Long gallery

Astley Hall, Chorley
The windows of the long gallery are evident on the top floor at Astley Hall, Chorley.
The Long Gallery at Ham House; this only has windows at the ends.

In architecture, a long gallery is a long, narrow room, often with a high ceiling. In Britain, long galleries were popular in Elizabethan and Jacobean houses. They were normally placed on the highest reception floor of English country houses, usually running along a side of the house, with windows on one side and at the ends giving views, and doors to other rooms on the other. They served several purposes: they were used for entertaining guests, for taking exercise in the form of walking when the weather was inclement, for displaying art collections, especially portraits of the family and royalty, and acting as a corridor.

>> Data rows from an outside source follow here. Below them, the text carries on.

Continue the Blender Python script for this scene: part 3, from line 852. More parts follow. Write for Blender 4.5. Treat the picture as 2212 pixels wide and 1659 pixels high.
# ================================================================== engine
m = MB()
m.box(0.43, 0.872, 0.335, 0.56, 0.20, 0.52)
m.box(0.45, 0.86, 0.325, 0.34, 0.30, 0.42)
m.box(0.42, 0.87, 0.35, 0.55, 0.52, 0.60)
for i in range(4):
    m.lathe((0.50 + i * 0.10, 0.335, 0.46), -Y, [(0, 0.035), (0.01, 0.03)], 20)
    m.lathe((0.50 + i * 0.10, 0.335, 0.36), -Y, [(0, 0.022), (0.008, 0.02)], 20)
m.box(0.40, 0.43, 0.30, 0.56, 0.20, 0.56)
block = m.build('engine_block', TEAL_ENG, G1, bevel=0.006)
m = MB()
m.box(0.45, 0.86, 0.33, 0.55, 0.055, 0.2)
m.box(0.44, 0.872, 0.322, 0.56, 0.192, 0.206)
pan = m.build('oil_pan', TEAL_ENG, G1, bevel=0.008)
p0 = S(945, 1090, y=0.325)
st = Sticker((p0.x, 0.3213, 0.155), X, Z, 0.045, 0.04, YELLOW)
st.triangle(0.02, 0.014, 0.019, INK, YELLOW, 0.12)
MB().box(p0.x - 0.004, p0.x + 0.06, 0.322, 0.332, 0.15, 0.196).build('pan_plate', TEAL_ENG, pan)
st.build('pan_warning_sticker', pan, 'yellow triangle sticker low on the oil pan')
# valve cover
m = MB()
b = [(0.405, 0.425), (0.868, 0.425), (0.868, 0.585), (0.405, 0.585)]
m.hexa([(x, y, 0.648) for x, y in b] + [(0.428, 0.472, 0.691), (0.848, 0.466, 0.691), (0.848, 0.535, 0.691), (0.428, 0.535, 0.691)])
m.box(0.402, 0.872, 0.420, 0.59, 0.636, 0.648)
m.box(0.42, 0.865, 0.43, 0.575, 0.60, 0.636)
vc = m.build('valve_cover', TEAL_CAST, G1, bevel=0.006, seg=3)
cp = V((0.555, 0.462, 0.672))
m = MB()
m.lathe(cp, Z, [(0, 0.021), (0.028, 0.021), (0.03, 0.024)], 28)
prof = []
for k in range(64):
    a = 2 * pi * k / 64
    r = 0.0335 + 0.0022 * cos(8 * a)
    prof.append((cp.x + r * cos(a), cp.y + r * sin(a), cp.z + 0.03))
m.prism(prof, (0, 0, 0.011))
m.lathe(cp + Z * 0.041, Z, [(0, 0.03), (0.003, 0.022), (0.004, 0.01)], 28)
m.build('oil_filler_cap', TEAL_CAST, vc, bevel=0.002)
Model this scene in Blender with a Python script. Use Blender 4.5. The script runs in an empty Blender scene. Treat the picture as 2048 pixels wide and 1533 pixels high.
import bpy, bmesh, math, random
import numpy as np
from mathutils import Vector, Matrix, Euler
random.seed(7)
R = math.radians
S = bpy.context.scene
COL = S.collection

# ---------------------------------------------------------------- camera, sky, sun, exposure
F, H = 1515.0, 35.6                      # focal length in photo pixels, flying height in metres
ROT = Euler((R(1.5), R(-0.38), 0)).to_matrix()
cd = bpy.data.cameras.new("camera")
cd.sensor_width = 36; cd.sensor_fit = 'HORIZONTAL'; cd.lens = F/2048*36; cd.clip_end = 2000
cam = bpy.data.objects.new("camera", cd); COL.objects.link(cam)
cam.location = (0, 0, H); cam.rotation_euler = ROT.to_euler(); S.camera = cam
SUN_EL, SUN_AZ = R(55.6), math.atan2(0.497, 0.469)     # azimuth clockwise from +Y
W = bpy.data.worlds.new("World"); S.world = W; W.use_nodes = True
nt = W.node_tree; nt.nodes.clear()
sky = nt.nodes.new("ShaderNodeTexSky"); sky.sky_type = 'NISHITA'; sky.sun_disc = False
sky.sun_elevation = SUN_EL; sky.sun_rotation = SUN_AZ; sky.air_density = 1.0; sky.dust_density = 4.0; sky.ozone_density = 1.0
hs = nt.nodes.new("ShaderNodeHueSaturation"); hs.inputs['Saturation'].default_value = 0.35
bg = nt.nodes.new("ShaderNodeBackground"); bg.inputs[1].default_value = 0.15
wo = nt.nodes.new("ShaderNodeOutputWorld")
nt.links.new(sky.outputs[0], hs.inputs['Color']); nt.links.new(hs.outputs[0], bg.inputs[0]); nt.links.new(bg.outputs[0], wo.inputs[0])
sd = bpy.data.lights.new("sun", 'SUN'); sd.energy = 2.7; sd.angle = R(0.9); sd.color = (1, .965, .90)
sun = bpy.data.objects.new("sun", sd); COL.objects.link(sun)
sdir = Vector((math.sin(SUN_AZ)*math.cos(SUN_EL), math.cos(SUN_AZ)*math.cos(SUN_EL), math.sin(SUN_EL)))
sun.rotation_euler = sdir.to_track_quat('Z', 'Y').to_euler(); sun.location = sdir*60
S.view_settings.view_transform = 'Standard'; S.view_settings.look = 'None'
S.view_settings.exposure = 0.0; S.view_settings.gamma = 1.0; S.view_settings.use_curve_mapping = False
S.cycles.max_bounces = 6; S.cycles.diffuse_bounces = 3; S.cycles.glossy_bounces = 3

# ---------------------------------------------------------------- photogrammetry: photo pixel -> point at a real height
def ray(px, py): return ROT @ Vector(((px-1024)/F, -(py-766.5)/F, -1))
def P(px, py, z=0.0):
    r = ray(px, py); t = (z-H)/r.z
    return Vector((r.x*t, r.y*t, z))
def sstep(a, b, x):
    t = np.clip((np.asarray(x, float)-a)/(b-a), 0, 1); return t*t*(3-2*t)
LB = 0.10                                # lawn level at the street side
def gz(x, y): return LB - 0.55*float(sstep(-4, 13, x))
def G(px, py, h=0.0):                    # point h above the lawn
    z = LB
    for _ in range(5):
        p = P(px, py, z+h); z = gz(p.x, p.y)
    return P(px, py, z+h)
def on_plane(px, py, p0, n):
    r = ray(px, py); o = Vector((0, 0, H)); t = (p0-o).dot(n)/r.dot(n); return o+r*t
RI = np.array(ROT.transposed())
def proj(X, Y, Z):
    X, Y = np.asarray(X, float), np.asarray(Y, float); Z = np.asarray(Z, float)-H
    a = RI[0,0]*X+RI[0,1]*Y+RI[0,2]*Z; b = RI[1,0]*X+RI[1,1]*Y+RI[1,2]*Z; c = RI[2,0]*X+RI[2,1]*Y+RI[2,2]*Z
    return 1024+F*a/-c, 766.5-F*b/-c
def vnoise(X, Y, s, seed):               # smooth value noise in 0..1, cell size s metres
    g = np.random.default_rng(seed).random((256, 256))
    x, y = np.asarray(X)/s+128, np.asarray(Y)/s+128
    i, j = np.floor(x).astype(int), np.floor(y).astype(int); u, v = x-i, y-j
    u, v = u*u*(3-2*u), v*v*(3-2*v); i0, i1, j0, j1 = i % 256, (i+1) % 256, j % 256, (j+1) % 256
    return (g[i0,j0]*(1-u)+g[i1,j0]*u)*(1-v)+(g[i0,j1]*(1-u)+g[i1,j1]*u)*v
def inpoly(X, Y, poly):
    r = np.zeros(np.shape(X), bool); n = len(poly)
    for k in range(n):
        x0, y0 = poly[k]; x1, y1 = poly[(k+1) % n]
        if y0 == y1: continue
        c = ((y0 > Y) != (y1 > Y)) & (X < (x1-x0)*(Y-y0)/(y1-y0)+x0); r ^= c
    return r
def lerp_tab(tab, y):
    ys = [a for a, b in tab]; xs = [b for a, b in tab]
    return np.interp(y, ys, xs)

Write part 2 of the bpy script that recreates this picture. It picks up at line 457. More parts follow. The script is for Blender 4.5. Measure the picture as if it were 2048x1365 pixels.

A long gallery has the appearance of a spacious corridor, but it was designed as a room to be used in its own right, not just as a means of passing from one room to another, though many served as this too. In the 16th century, the seemingly obvious concept of the corridor had not been introduced to British domestic architecture; rooms were entered from outside or by passing from one room to another.

Hardwick Hall's long gallery, 1811, David Cox the Elder

Later, long galleries were built, sometimes in a revivalist spirit, as at Harlaxton Manor, an extravagant early-Victorian house in Jacobean style, and sometimes to house a large art collection, as at Buckingham Palace, which has a long interior space lit from above, called the Picture Gallery.